Consider, for example, the saga of Serge Kovaleski, the highly regarded New York Times reporter whose disability limits the use of his arms.

Yes, this is the reporter whom Trump mocked during the campaign — waving his arms in a crude but unmistakable imitation of Kovaleski's movements. When criticized for doing so, Trump vehemently denied that mocking Kovaleski was even possible because he didn't know him. (Which was also a lie.) All this, because Trump wanted to promote a myth — talk about "fake news" — that thousands of Muslims in New Jersey celebrated 9/11, which he falsely claimed Kovaleski reported while working at The Washington Post. Any reasonable person looking back at the facts would find that absurd.

What can this small chapter tell us about what's to come?

That Trump will be what columnist Frida Ghitis of the Miami Herald calls "the gaslighter in chief" — that he will pull out all the stops to make people think that they should believe him, not their own eyes. ("Gaslighting" is a reference to the 1940s movie in which a manipulative husband psychologically abuses his wife by denying the reality that the gaslights in their home are growing dimmer and dimmer.)

"The techniques," Ghitis wrote, "include saying and doing things and then denying it, blaming others for misunderstanding, disparaging their concerns as oversensitivity, claiming outrageous statements were jokes or misunderstandings, and other forms of twilighting the truth."

But that's just part of what experience teaches us to expect from Trump.

Here's another: Trump will punish journalists for doing their jobs. Famously touchy and unable to endure serious scrutiny, he has always been litigious — although, as journalist Tim O'Brien has pointed out based on Trump's failed suit against him, sometimes unsuccessfully so.

Imagine that tendency, now with executive powers, a compliant attorney general and a lily-livered Congress. Trump's reign will probably be awash in investigations and prosecutions of journalists for doing their jobs, stirring up the ugliest of class wars along the way.

What's worse, as investigative reporter James Risen wrote recently, President Obama has set the stage with his administration's use of the once-forgotten Espionage Act to prosecute government whistleblowers and threaten journalists; the blueprint awaits.

Another: He will relentlessly manipulate. For example, Trump's first news conference as president-elect last week featured a crowd of paid staffers who cheered his every statement, creating a false picture for viewers.

After all, his public image as reflected in media coverage is perhaps his highest priority.
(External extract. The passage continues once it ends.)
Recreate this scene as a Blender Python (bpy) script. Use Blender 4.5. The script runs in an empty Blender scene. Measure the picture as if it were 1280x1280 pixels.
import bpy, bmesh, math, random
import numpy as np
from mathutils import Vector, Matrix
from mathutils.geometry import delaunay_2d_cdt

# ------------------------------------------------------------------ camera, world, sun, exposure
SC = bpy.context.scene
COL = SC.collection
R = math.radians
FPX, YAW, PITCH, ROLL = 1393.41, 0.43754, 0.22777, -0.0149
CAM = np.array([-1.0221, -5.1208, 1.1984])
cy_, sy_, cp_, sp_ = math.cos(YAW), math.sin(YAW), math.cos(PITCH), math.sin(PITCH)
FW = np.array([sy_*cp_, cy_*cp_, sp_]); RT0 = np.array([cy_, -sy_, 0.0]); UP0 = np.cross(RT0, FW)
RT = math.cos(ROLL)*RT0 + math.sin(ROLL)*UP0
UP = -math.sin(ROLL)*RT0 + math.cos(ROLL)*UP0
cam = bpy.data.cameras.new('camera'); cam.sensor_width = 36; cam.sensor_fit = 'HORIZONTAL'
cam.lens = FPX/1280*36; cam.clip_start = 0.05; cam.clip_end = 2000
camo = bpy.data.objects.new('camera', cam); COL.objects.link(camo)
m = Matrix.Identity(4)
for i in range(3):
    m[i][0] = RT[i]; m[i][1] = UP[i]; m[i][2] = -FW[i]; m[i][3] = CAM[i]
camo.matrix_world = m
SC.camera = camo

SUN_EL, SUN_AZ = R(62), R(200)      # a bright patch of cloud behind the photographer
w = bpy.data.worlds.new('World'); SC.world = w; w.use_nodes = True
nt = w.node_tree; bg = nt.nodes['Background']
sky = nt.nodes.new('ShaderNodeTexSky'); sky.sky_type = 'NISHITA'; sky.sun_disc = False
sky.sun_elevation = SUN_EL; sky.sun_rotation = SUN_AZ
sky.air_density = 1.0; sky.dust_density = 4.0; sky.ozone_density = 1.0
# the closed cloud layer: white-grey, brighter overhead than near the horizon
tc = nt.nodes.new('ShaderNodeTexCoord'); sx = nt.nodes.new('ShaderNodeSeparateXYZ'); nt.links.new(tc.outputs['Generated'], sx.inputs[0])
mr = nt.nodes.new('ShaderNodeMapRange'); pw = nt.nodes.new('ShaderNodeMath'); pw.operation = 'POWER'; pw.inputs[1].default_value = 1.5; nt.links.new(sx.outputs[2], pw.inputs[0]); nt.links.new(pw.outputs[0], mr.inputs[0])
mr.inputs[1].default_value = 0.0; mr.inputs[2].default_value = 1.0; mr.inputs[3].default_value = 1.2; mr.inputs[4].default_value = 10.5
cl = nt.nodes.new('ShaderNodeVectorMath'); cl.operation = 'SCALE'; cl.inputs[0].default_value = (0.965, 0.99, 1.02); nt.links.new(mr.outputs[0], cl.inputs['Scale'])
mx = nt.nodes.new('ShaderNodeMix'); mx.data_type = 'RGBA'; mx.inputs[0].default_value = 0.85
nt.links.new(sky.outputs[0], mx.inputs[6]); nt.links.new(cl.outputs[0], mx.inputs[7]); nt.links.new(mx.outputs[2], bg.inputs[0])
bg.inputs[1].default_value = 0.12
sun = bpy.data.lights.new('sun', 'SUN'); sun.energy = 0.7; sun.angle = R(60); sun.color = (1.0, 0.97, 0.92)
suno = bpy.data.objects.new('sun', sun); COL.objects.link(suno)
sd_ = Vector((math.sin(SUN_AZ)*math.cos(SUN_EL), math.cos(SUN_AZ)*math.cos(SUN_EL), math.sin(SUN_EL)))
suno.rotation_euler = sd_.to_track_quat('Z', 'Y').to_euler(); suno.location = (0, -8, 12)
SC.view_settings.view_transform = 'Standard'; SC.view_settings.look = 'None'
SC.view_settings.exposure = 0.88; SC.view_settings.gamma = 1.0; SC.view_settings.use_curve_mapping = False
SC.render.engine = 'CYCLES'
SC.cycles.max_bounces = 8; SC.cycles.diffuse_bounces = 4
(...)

And he has assembled plenty of expert help.

As Emily Bell argued in the Columbia Journalism Review, Trump is a media entity unto himself: "For Trump, the medium is not just the message, it is the office, too." His coterie stands ready: "His chief of strategy Steve Bannon was most recently editor in chief at Breitbart ... Jared Kushner, the son-in-law with Trump's ear, owned the New York Observer. Peter Thiel, the Silicon Valley billionaire who put Gawker out of business by backing the multimillion-dollar lawsuit brought by Hulk Hogan, is also in the trusted inner circle of supporters." And media mogul Rupert Murdoch, head of Fox, is said to talk to Trump several times a week.

So, we can expect President Trump to lie to the media, manipulate reality and go after those who upset the notion that adulation is his birthright.

After last week's news conference, Russian journalist Alexey Kovalev wrote "A message to my doomed colleagues in the American media." He warned: "This man owns you. He understands perfectly well that he is the news. You can't ignore him. You're always playing by his rules — which he can change at any time without any notice."

To those who say let's wait and see, or maybe it won't be as bad as you think, or stay hopeful, I'm having none of it.

Journalists are in for the fight of their lives. And they are going to have to be better than ever before, just to do their jobs.

They will need to work together, be prepared for legal persecution, toughen up for punishing attacks and figure out new ways to uncover and present the truth.

Even so — if the past really is prologue — that may not be enough.